Tuesday, March 27, 2012

Machine Man (Not the good Marvel character, it's a novel)

The sort of crazy rabbit lady at my work asked me to watch the rabbits outside, to make sure no one attacked them. I said sure, because no ones going around attacking rabbits (not wabbit season).

"Thank you. Is there a charge for this service?"

"Uh. No."

Could you imagine if I said yes? What a horrible person I'd be!

Moving on, so after "It's Superman!" (which, having finally mentioned on the ol' blog, I can FINALLY return to the buildings little library. Lightens my load. Decreases my clutter.) I read "Machine Man" by Max Barry. It's the story of an engineer who loses a leg in a lab accident and then, unsatisfied with the prosthetics he's given, builds himself a great leg... way better than his remaining human leg.

Well that's a problem he can surely solve! Off with his other leg!

It's, uh, a pretty slippery slope that the guy jumps off of (wait, I thought it was slippery? He jumped?! He's got no legs!). It's actually a pretty disturbing book, with its phantom limb pain, Doc Ock style hearing voices from the mechanical legs, a prosthetician with something of an amputee fetish (gotta love what you do, right?)...

The book is notable to me for a couple of reasons. The protagonist is amazingly incapable of empathy. The story is told in first person narration, so we're right inside this guys head, and because he cares so little for the thoughts of others there's almost zero speculation about those other peoples feelings. I'm so used to the first person narrator being a writer (say, Dr. Watson, or a better example being any Hemingway protagonist) that it's very jarring to have a narrator so very removed from other peoples perception. And it's not just that the guy has a warped perception of the inner lives of others, which would in turn reflect on his own inner life- but he just doesn't care. He rarely considers other people at all. Man was that weird.

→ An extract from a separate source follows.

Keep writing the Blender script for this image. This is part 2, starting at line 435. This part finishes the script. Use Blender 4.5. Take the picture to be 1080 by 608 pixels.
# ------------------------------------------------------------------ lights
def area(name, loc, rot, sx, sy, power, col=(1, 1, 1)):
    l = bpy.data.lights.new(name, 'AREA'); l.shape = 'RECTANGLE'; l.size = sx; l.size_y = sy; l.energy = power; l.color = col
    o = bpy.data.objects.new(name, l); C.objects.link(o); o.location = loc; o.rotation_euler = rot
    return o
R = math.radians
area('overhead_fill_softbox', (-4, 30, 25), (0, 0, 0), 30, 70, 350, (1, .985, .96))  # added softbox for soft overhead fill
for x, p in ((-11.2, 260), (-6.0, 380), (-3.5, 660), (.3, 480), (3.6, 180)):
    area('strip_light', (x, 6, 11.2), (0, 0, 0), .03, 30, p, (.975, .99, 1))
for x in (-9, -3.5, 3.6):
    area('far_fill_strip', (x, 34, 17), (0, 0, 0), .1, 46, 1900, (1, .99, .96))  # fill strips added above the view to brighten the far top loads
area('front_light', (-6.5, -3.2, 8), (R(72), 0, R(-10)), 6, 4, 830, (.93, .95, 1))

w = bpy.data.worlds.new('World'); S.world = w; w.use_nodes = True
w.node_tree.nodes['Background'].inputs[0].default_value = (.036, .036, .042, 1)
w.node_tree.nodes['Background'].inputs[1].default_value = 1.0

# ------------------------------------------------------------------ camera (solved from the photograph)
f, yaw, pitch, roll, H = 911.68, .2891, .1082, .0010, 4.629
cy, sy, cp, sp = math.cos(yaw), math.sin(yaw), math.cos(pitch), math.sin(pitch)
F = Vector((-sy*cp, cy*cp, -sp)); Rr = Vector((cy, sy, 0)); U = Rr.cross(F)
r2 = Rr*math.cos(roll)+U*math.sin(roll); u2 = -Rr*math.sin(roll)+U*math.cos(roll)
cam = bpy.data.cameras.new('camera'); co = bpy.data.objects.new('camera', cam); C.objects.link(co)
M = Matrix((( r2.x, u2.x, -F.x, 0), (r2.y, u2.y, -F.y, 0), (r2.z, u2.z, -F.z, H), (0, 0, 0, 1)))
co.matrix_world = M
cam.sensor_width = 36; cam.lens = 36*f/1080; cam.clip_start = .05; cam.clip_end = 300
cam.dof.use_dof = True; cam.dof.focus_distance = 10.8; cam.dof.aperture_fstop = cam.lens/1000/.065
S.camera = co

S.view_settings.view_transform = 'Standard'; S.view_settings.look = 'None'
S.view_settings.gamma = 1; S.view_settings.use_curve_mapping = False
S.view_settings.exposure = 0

The other thing of note has to do with the process the novel was written with. Daily updates to a web site with the content of the various chapters, often as short as a couple of hundred words, telling the story of this Charles Neumann (blargh that last name is obvious- and that's a criticism from a guy that always gives names that are way too obvious! This is just too much!) with a constant back and forth of critiquing chatter with the sites various visiting commentators. In effect the novel is a collaborative effort. I mean, more so than usual.

Not a whole lot on this planet that isn't a collaborative effort.

All the time while reading this book, whenever the main character was wearing the prosthetic legs he designed, I couldn't help but imagine the guy to be walking around like he was 7 or 8 feet tall. If he walked near a door I'd have to duck in my chair while reading, emulating how he MUST have been going through doors and such. See? I've got empathy coming out the yinyang. Wow, uh, when I actually write that, "yinyang", but does it look and sound inappropriate.

That's probably all I need to say about that. The cover has a drawing of a dude with an awesome moustache. Then the title takes its place in the middle, then scary giant robot legs. Pretty cool cover. Also creepy.